Monsieur Schellenberger, j'ai entendu votre désaccord sur l'écrit. Ce nouveau droit est optionnel et il faut faire confiance aux députés. L'écrit sera au nom du député et figurera au Journal officiel. Je ne crois pas que le député fera n'importe quoi, des copiés-collés aberrants sans même les relire. En tout cas, cela relèvera de sa responsabilité et de sa liberté. Faisons confiance et n'ayons pas peur des nouvelles possibilités et des nouveaux droits offerts.

Bien entendu, je n'ignore pas la place de l'expression orale. Comme vous le disiez avec justesse en citant Jaurès et Hugo, monsieur Chassaigne, les grands discours sont fondateurs. Pour que tout le monde l'ait bien à l'esprit, je rappelle que le temps de parole et d'expression relève de la Conférence des Présidents. Le président Ferrand a choisi d'avancer à visage découvert en disant clairement que son objectif était de limiter les prises de parole dans les discussions générales à cinq minutes par groupe et je n'ignore pas qu'il s'agit d'un sujet de crispation. Néanmoins, la Conférence des Présidents aura tout loisir d'opter pour dix minutes en cas de discussion d'un texte majeur.

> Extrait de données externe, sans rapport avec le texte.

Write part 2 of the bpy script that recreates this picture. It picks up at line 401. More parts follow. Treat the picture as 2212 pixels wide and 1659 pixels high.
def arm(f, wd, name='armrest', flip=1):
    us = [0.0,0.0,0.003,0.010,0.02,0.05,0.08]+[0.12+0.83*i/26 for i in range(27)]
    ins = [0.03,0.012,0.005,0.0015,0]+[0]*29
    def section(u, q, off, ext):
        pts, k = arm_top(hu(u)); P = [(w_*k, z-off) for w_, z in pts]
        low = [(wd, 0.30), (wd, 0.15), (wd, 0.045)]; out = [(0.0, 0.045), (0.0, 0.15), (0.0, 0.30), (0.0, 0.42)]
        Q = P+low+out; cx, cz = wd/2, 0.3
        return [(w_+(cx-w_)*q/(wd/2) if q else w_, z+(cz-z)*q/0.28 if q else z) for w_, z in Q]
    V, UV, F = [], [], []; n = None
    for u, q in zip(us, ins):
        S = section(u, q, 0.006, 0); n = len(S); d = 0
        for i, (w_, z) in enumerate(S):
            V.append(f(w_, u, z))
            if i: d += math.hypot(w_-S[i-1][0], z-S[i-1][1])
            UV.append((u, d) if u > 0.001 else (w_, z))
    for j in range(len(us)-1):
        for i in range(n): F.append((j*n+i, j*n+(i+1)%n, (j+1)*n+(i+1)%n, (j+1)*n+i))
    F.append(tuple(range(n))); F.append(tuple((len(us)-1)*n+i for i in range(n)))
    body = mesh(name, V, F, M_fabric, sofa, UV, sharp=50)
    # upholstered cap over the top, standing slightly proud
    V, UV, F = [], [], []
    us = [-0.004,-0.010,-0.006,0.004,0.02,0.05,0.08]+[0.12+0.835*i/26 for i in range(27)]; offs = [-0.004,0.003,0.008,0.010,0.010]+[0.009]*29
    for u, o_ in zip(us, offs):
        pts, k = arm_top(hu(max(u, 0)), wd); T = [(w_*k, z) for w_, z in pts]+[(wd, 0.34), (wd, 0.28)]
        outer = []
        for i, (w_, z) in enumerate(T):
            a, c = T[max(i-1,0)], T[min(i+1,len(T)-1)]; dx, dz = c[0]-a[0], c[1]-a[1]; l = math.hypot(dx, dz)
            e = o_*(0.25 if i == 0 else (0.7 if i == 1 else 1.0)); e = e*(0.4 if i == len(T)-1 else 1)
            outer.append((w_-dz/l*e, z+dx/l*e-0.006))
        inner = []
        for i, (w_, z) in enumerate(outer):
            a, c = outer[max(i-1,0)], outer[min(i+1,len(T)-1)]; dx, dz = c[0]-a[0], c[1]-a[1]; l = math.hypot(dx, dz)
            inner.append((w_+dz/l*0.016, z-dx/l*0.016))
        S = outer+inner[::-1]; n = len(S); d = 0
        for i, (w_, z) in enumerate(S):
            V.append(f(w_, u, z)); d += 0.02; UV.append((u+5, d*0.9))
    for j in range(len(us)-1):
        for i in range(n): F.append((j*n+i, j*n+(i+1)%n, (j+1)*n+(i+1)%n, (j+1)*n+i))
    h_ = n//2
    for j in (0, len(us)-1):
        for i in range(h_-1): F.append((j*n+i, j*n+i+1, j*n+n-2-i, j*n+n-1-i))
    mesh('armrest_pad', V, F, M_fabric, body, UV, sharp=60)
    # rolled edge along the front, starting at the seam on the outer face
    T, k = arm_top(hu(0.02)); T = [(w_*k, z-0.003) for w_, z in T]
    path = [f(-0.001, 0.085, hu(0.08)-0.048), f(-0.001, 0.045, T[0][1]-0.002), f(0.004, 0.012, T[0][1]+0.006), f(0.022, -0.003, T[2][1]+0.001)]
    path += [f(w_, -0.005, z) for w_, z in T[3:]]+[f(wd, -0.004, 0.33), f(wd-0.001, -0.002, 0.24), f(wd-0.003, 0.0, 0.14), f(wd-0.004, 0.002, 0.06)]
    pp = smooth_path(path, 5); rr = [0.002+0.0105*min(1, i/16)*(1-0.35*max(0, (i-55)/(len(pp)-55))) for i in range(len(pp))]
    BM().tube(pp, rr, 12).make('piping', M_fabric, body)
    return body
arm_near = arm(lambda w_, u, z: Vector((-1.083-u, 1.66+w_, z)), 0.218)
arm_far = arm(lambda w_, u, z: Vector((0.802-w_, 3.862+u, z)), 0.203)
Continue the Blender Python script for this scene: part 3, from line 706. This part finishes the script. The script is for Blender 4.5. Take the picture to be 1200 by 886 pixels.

Monsieur Huyghe, je suis très en phase avec votre position sur le temps législatif programmé. Cet outil permet une extrême liberté. Il donne la responsabilité à chacun et à chaque groupe de gérer cette liberté. Il y a une certaine ivresse dans cette liberté. On peut passer un quart d'heure, trente minutes sur une discussion générale quand on est en temps législatif programmé. À mon avis – qui semble partagé par le président Ferrand et de nombreux députés –, le temps législatif programmé doit retrouver une place plus importante que celle qui lui est actuellement dévolue. Faut-il opter pour trente heures ou cinquante heures ? La décision relève des prérogatives de la Conférence des Présidents et la bonne durée doit être adaptée à chaque texte. Quoi qu'il en soit, le temps législatif programmé est une façon mûre de gérer démocratiquement son temps, à la fois en tant qu'individu et en tant que groupe.